太郎は 子供達に ポケットマネーをあげて、
亀をいじめてはいけません。
と言いました。
亀は海に帰りました。
その晩、太郎の家のドアを 誰かがノックしました。
それは亀でした。
亀は言いました。
「太郎さん、今日はありがとうございました。
私のマスターは、海の中のプリンセスです。
彼女はあなたに、ありがとうと言いたいです。
どうぞ、私と一緒にきてください」
太郎は言いました。
「ありがとう。でも私は海の中で死ぬでしょう」
亀は、
「私といっしょに来てください。大丈夫です。死にません。
プリンセスのマジックがあります」
と言いました。
太郎は亀に乗って 海の中のパレスに行って、綺麗なプリンセスに会いました。
彼女の名前は 乙姫様でした。
乙姫様は毎晩 太郎に、たくさんのおいしい料理とお酒を出しました。
ロマネ・コンティも出しました。
シーフードは出ませんでした。
いろいろ、楽しいエンターテイメントもありました。
イカは、イカゲームをしました。
まぐろは ぐるぐる ダンスをしました。
あまり面白くなかったと思います。
太郎は3年ぐらい、海のパレスにいました。
でもある日、彼は乙姫様に言いました。
「乙姫様、今まで、いろいろありがとうございました。
とても楽しかったです。
でも今、私は家に帰りたいです。
帰ってもいいですか?」
乙姫様は、
「そうですか。
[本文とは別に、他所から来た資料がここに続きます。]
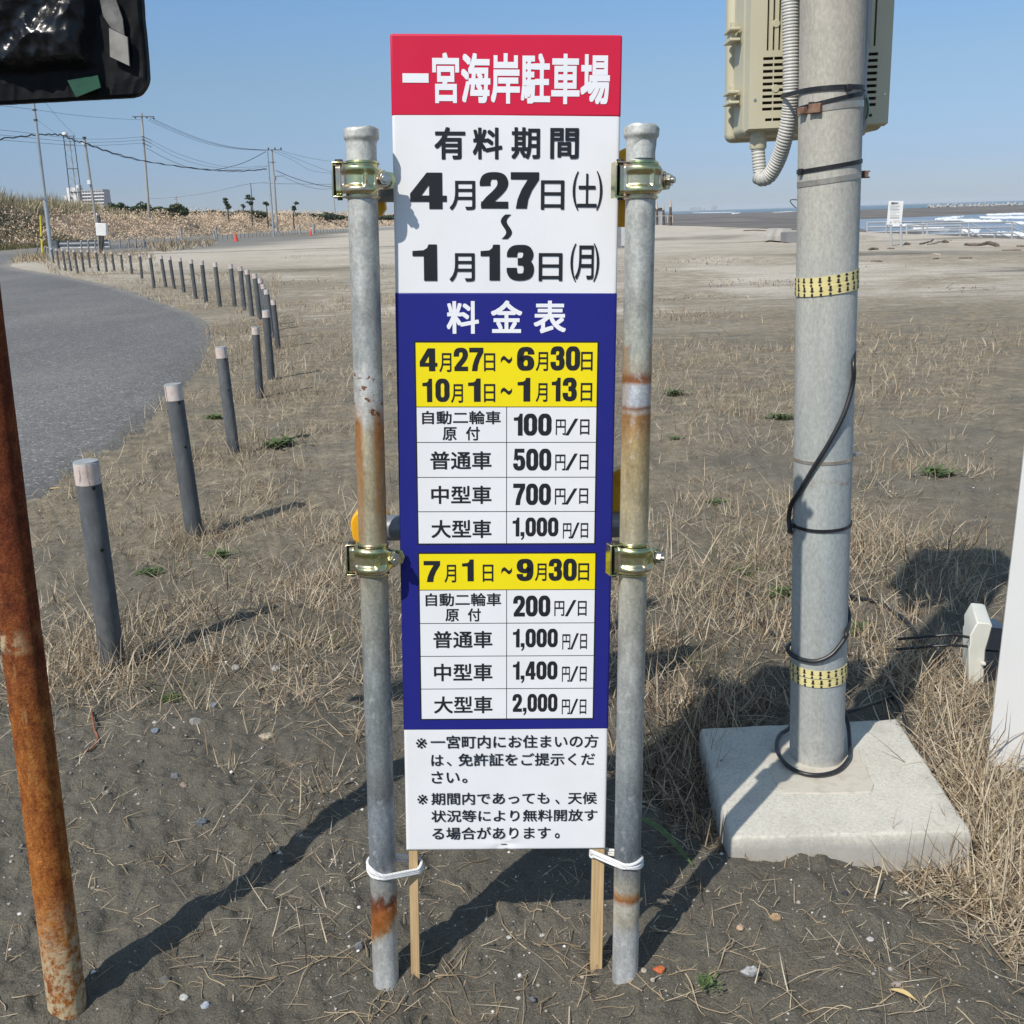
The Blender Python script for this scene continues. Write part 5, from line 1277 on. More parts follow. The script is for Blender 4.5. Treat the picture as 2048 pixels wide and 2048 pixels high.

さびしいですが、しかたありません。
では、このおみやげをあなたにあげます。
これを 絶対に開けてはいけません」
と言いました。
太郎は乙姫様にさようならと言って、また亀に乗って、家に帰りました。
でも、ビーチは変でした。
空に、知らない何かがとんでいます。
大きなピカピカした箱が走っています。
すごいスピードです。
遠いところには、長くてピカピカした白いものが
これも、すごいスピードで走っています。
浦島には、太郎の家族も友達もいません。
太郎は悲しくなって、箱を開けました。
箱から白いスモークが出ました。
太郎は今、300歳のおじいさんになりました。
太郎は、3年間 海の中にいましたが、
本当は、300年いました。
箱の中に、その300年が入っていました。
太郎はおじいさんになって、死んでしまいました。
めでたしめでたし」
じっと聞いていた生徒に爆笑されました。
「ねっ? 全部わかったでしょう?」
「ほとんどわかりました」
「簡単なことばかりだなぁと思ったかもしれないけれども、
これがわかるには、辞書形・ないの形・ての形・全部マスターしていることが必要だったのです。
英語に置き換えをしなければならない部分はほとんどなかったです。
これは、なんとなくレッスンを重ねていたのではなく、
あなたに新出語が出ると全部ちゃんとノートに書いて、
しっかり都度、覚えてきた、その賜物なんですね。
もっと頑張って、愚痴や悪口も自由に言えるようにしましょう。
どこまでも一緒に走って行きます」
・・私も大きく出ました。
次はこの生徒さんに、ボスニアの民話を日本語だけで話してもらうことになっています。
私の日本語の浦島太郎がギクシャク、不自然なのは、
「・・なのです」系の表現をまだ教えていなかったから「なのです」ね。